I’m very pleased to see the appearance of a fifth full-length poetry collection by Chicago poet, editor and publicist Carrie Olivia Adams, The Book of Marys and Glaciers (North Adams MA: Tupelo Press, 2026), a title that follows Intervening Absence (Ahsahta Press 2009) [see my review of such here], Forty-One Jane Doe’s (book and DVD, Ahsahta 2013) [see my review of such here], Operating Theater (Buffalo NY: Noctuary Press, 2015) [see my review of such here] and Be the thing of memory (Flagstaff AZ/Las Vegas NV: Tolsun Books, 2021) [see my review of such here]. Composed as a trio of extended sequences—“Blockchain,” “The Book of Marys and Glaciers” and “Dust Cover”—The Book of Marys and Glaciers furthers Adams’ lyric explorations through the long thought, the long sentence; stretching a thread through a subject woven and interwoven across a carefully-sustained trajectory. She writes a landscape of depiction, working medieval depictions of the Virgin Mary and of deserts, glaciers. She writes an ecopoetic traversing temporal and geographic space, seeking the bones of what remains, gets stripped away and what is willfully abandoned. She writes on what gets left behind, after all else is taken. As part “IX.” of the title sequence begins: “We’re breathing in the distance, the fires of history. Hell comes to earth and makes itself so at home some days. A pregnant Mary in the desert, throat choked with thirst and fear. Alone and never so alone. The celestial surveillance; a being bound by her own umbilical cord. What’s the difference between a tether and leash?”
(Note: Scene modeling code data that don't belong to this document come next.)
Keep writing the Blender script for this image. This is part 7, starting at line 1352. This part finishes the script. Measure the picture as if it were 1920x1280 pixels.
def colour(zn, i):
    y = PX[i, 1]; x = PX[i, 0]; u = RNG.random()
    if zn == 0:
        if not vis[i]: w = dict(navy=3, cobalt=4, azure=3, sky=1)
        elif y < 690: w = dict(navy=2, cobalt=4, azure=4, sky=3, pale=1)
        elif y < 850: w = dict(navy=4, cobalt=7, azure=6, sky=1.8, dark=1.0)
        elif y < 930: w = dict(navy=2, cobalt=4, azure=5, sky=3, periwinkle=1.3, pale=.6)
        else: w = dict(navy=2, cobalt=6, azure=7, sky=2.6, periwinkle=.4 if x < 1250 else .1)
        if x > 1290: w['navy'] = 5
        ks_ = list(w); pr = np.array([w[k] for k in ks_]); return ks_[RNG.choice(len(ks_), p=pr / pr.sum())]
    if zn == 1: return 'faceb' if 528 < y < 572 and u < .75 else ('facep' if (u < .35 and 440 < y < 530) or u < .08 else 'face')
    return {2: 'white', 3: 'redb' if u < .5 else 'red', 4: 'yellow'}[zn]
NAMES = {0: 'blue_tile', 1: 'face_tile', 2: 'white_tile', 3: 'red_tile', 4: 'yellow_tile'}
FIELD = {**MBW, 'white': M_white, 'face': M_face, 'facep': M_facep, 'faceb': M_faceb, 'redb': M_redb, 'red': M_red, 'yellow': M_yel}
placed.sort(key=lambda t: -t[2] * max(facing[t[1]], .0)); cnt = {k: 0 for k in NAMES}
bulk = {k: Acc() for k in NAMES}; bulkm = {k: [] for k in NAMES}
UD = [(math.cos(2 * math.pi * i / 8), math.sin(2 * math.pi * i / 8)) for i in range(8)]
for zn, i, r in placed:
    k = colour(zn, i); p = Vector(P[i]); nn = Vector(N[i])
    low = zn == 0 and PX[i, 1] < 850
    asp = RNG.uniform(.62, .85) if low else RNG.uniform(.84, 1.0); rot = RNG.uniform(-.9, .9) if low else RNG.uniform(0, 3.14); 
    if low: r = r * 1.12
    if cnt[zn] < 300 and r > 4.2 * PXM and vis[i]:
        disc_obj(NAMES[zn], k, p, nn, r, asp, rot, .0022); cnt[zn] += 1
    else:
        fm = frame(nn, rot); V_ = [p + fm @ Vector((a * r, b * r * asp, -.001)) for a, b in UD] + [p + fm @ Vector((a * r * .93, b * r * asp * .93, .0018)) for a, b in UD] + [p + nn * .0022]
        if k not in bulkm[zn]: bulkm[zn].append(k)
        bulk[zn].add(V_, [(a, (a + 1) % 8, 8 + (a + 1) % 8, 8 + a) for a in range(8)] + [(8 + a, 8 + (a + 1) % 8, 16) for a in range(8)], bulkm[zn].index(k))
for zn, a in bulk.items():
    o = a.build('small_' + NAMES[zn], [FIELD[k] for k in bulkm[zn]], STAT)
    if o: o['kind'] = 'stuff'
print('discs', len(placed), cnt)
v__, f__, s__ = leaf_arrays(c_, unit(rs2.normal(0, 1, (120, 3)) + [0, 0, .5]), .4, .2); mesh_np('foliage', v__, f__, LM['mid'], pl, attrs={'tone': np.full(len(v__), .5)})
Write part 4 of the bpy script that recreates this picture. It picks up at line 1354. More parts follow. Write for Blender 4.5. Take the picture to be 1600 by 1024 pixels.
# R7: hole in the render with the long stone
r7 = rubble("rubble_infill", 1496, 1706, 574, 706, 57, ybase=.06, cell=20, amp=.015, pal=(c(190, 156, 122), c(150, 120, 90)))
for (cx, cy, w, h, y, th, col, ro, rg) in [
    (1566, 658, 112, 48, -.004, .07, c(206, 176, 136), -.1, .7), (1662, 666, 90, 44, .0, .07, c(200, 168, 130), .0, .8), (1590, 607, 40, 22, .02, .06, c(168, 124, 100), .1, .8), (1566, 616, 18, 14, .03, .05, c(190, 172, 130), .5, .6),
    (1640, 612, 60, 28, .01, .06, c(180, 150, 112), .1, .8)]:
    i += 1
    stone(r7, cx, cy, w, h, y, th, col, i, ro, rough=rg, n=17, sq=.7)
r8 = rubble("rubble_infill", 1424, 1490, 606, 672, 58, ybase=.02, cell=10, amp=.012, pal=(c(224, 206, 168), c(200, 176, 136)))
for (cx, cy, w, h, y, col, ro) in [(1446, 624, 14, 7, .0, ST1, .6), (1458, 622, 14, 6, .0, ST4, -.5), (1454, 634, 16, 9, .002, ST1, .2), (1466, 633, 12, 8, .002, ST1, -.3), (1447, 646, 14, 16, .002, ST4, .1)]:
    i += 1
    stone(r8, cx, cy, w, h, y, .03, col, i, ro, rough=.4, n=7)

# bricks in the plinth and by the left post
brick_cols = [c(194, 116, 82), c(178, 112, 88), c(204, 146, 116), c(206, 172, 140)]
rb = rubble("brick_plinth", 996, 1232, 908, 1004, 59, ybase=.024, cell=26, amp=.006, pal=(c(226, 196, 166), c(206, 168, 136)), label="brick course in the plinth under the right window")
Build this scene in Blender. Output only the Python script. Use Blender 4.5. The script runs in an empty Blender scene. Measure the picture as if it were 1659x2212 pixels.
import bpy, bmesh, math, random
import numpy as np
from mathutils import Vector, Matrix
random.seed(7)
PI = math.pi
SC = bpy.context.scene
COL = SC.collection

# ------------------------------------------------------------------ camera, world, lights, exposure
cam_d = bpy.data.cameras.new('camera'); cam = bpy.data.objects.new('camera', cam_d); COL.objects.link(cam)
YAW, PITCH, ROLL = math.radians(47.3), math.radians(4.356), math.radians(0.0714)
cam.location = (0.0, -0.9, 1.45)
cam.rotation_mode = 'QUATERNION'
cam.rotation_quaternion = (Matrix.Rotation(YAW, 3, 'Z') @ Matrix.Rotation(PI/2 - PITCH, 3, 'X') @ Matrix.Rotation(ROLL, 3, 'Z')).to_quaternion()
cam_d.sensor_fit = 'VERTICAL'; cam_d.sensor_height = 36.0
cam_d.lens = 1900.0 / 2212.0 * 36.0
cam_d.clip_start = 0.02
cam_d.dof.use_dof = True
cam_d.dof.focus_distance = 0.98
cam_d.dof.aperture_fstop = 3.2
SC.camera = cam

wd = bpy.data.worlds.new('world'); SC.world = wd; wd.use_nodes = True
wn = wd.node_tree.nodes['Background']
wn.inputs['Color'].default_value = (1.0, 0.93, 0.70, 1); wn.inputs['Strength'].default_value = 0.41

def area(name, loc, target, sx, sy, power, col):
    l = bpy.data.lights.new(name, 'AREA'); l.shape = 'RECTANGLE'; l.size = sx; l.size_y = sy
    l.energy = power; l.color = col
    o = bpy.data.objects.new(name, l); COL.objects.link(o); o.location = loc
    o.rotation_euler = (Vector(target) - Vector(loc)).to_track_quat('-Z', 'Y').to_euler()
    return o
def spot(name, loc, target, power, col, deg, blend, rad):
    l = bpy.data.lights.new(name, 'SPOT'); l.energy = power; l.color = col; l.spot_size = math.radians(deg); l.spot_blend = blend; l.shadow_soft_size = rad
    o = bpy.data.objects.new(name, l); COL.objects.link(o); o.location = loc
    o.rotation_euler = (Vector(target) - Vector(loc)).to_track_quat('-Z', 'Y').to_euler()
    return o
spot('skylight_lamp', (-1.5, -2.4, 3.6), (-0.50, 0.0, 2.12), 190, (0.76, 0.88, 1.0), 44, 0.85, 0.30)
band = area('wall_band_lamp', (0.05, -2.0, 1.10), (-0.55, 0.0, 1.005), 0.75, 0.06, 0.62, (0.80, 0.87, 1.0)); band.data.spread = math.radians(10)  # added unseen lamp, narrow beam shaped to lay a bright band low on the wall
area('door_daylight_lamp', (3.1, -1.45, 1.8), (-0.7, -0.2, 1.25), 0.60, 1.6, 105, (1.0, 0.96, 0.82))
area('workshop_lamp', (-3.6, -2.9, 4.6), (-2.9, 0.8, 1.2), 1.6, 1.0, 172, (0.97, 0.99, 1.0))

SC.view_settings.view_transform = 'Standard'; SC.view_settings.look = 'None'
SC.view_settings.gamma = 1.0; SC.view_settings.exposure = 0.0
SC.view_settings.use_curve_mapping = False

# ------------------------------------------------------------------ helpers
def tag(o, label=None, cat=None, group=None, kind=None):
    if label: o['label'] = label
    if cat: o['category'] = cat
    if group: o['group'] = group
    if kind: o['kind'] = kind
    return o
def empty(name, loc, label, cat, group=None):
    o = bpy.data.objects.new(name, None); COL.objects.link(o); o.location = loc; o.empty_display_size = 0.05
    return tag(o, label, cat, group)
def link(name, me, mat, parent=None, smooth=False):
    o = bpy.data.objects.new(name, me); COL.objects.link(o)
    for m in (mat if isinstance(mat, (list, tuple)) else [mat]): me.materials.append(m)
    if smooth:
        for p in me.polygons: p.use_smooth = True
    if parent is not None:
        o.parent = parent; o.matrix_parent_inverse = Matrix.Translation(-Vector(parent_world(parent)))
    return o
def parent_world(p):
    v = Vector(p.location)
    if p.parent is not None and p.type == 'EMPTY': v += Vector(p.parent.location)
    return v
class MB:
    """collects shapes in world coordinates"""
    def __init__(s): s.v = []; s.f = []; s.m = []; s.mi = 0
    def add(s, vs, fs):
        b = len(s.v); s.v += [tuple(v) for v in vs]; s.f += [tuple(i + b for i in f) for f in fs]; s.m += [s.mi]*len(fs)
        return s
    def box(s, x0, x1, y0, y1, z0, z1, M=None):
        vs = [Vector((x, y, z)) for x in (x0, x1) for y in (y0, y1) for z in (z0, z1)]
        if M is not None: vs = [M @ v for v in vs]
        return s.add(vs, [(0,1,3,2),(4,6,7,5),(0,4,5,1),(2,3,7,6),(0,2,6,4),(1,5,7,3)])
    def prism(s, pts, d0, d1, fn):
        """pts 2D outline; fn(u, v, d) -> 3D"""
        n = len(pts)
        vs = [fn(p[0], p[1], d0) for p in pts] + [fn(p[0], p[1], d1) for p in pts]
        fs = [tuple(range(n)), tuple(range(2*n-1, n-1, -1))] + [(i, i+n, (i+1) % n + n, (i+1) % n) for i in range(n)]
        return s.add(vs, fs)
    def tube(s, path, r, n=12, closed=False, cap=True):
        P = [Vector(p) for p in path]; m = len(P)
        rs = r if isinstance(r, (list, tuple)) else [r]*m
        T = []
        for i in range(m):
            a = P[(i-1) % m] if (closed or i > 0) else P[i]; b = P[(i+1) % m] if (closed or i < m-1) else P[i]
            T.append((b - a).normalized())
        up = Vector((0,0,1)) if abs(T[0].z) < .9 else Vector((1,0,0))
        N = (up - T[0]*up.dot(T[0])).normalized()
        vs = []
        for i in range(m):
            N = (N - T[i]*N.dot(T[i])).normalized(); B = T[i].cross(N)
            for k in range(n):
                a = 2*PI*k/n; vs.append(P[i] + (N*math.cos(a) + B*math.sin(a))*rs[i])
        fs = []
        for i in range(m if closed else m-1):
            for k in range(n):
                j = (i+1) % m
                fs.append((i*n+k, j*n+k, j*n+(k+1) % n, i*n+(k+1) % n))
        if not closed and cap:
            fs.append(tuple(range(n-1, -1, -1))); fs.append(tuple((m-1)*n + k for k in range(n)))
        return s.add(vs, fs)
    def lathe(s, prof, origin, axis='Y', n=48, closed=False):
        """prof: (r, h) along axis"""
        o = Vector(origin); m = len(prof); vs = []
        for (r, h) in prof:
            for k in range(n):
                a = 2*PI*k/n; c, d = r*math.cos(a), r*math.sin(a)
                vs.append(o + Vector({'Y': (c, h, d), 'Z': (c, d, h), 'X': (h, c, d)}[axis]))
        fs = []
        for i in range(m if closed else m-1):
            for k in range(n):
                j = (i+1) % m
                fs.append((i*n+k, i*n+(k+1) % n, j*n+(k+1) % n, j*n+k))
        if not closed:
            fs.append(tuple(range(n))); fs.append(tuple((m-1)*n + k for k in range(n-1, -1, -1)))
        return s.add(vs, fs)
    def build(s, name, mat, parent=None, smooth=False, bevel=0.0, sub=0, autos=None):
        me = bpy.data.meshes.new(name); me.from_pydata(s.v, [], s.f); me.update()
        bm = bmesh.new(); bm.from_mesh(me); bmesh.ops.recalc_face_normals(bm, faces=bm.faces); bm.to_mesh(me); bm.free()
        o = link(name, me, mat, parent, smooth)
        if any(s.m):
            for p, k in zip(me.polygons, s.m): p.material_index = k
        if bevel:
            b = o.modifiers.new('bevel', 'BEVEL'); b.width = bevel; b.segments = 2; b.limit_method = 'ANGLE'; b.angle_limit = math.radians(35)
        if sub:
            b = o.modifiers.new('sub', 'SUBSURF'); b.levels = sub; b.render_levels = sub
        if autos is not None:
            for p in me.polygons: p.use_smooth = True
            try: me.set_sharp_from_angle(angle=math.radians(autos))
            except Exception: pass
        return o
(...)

Adams is very good at the extended, meditative thread, held through accumulation, one careful and considered moment followed by a further moment. “I wanted to write about Mary,” she writes, as part of the title sequence, “but then I became distracted by the glaciers. The things that glaciers do.” Blending attentions and concerns across detailed, propulsive passages, Adams’ lyric is attentive to not only thought but movement. As with other of her works, there’s a sense of the monologue, the gesture, that one might hear each of these three sequences performed in full on stage, providing a different sense of cadence. The intimacy of her lines are somehow broadened through the possibility of such a performative approach. “I keep running myself disappearance.” she writes, early in the opening sequence. “A pound and a pound. Isn’t this how to lose weight? Is regret still as heavy?”

In the cave, you know your own lies, the stars up your sleeve. A universe made from your own dust. On the floorboards, in the eaves. Even now, I make a cave with my knees. Meanwhile, I grow old in pencil shavings. The chalk of a week of eat & repeat. A season of burial, low tide, replete. My body washed up on a sheet. There was no sleep, then only sleep. Remember sadness immovable. Remember my palm a foreign thing.

                                    What said the strangers when we could not read their lips? (“Dust Cover”)

There are echoes one might compare to Philadelphia poet Pattie McCarthy’s marybones (Berkeley CA: Apogee Press, 2013) [see my review of such here], as Adams works through her extended articulations around depictions and expectations around women, dipping into and through medieval depictions of the Virgin Mary, writing her own extended prose movements through research and lyric passage, and the prose poem sequence. As she writes to open poem “XI.” of the title sequence:

I don’t want to tell anyone all about me. Mary keeps her silences. Even if no one else does.